Jonathan Berger, professor of music at Stanford, was on a panel with me at a meeting of the American Academy of Arts and Sciences in Mountain View, CA on Saturday. Berger's presentation had a slide titled: "Live, Memorex or MP3." He mentioned that Thomas Edison promoted his phonograph by demonstrating that a person could not tell whether behind a curtain was an opera singer or one of Edison's cylinders playing a recording of the singer. More recently, the famous Memorex ad challenged us to determine whether it was a live performance of Ella Fitzgerald or a recorded one.

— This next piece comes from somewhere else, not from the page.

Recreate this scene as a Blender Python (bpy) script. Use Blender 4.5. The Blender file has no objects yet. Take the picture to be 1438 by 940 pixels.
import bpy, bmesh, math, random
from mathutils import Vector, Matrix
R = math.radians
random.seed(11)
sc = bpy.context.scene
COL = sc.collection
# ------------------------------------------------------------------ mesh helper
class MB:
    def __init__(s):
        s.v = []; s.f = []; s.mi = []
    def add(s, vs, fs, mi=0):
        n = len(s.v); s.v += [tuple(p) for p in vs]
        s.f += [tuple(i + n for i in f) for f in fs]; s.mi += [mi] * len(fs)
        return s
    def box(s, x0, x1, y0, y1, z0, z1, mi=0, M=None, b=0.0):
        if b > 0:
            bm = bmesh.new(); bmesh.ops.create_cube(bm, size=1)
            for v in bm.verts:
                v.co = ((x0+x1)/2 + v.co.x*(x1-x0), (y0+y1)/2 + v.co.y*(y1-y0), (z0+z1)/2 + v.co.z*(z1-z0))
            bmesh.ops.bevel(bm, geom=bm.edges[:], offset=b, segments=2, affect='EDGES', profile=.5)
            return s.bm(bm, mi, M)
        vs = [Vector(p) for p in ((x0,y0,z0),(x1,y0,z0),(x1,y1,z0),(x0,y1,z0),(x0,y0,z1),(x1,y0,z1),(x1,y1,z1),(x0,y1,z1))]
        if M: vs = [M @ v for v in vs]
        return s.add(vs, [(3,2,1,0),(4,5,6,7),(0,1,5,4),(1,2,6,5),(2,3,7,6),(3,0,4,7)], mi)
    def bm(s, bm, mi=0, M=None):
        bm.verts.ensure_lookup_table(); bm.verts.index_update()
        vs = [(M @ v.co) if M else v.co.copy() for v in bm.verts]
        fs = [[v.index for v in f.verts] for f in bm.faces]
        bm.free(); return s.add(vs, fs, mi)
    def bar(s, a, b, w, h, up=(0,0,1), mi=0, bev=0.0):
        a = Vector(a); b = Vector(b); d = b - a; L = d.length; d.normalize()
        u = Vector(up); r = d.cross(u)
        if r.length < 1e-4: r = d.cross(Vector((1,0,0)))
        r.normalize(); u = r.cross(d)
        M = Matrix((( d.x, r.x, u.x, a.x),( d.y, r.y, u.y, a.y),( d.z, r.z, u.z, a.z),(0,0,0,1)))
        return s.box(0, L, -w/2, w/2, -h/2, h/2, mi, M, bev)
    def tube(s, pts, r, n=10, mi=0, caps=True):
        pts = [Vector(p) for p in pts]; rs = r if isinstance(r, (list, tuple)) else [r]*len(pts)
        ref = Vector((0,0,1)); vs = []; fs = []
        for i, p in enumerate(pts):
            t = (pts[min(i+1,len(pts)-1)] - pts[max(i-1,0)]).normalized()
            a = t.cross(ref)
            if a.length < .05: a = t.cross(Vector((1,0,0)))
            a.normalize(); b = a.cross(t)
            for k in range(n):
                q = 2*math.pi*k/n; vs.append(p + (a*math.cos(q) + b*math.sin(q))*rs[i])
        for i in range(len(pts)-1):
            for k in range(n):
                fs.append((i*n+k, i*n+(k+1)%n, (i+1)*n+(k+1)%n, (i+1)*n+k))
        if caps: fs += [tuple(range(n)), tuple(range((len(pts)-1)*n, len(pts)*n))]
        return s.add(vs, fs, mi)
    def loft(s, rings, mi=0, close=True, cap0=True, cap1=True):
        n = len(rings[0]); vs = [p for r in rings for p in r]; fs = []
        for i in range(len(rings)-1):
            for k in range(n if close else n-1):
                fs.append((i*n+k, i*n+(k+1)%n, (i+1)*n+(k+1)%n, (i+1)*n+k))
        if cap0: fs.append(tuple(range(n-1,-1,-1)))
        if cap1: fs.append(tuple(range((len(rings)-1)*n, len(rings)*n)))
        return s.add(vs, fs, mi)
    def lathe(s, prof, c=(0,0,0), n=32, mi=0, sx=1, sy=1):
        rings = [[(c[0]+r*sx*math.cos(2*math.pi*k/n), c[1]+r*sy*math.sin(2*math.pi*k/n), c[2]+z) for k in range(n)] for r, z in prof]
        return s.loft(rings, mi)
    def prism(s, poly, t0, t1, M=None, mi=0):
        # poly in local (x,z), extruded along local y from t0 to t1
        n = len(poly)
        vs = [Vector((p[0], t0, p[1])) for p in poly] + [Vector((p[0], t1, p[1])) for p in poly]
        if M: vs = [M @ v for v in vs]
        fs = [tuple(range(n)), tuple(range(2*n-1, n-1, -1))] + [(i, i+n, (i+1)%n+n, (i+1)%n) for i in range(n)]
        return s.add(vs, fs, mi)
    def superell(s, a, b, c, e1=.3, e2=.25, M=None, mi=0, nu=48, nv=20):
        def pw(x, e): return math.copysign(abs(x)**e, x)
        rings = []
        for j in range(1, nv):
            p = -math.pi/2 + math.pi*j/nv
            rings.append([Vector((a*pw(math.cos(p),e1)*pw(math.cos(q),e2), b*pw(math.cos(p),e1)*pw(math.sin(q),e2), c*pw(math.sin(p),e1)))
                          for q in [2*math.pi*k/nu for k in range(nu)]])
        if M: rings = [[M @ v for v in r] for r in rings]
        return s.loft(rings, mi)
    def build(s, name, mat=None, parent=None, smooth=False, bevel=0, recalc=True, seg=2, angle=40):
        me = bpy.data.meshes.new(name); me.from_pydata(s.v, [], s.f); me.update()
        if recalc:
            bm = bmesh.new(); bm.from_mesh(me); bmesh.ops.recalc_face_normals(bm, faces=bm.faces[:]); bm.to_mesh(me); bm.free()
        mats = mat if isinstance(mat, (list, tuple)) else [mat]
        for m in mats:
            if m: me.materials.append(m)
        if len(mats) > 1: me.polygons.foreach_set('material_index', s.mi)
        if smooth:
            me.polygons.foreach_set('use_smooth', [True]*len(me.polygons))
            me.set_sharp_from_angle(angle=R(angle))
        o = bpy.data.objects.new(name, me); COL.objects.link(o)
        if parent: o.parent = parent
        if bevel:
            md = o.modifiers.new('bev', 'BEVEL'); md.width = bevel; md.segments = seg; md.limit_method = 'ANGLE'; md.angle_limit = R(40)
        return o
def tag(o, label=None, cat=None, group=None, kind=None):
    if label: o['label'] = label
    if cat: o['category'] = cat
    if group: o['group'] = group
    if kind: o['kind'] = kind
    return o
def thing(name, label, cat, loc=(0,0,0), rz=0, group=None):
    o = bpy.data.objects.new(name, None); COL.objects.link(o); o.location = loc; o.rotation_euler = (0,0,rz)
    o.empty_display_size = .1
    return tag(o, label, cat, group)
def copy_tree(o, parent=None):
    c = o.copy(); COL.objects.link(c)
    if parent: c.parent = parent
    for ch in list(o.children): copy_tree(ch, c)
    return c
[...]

Berger then said that he tests his incoming students each year in a similar way. He has them listen to a variety of recordings which use different formats from MP3 to ones of much higher quality. He described the results with some disappointment and frustration, as a music lover might, that each year the preference for music in MP3 format rises. In other words, students prefer the quality of that kind of sound over the sound of music of much higher quality. He said that they seemed to prefer "sizzle sounds" that MP3s bring to music. It is a sound they are familiar with.
I remember wondering what audiophiles were up to, buying extremely expensive home audio systems to play old vinyl records. They put turntables in sand-filled enclosures with elaborate cabling schemes. I wondered what they heard in that music that I didn't. Someone explained to me that audiophiles liked the sound artifacts of vinyl records -- the crackles of that format. It was familiar and comfortable to them, and maybe those affects became a fetish. Is it now becoming the same with iPod lovers? |
http://radar.oreilly.com/2009/03/th...d-of-music.html
| quote: | iPods and Young People Have Utterly Destroyed Music
You know how most people are perfectly happy with Apple standard-issue earbuds, white plastic molded around a crappy audio experience? A Stanford professor's informal annual study shows that youngins like the "sizzle sounds" of MP3s.
Each year, Stanford Professor of Music Jonathan Berger does an informal test of his students by playing a bunch of different music in a bunch of different formats. Over email, here's how he told me performs the informal study:
Students were asked to judge the quality of a variety of compression methods randomly mixed with uncompressed 44.1 KHz audio. The music examples included both orchestral, jazz and rock music. When I first did this I was expecting to hear preferences for uncompressed audio and expecting to see MP3 (at 128, 160 and 192 bit rates) well below other methods (including a proprietary wavelet-based approach and AAC). To my surprise, in the rock examples the MP3 at 128 was preferred. I repeated the experiment over 6 years and found the preference for MP3 - particularly in music with high energy (cymbal crashes, brass hits, etc) rising over time.
In other words, younger people haven't just grown more tolerant of thin, soulless MP3 renditions of their favorite music, they actually like them. Shitty MP3s, even. O'Relly Radar quotes Professor Berger as saying that it's the "sizzle sounds" that people are loving because it's what they're comfortable with. So, yes Virginia, iPods really have killed music. People aren't just ignorant of high quality audio, they actually hate it. Gee, thanks for contributing to the downfall of civilization, Apple. Music is dead, everyone, carry on. |
http://gizmodo.com/5166649/stanford...ve-ruined-music
I found it pretty interesting that people would actually prefer the sound of a format that's universally considered "lower quality" in a technical sense. But the perception of "quality" on the individual psychological level is subjective, so it appears that people can even come to like a technically "worse" format and consider it "higher quality" if it's what they're used to hearing.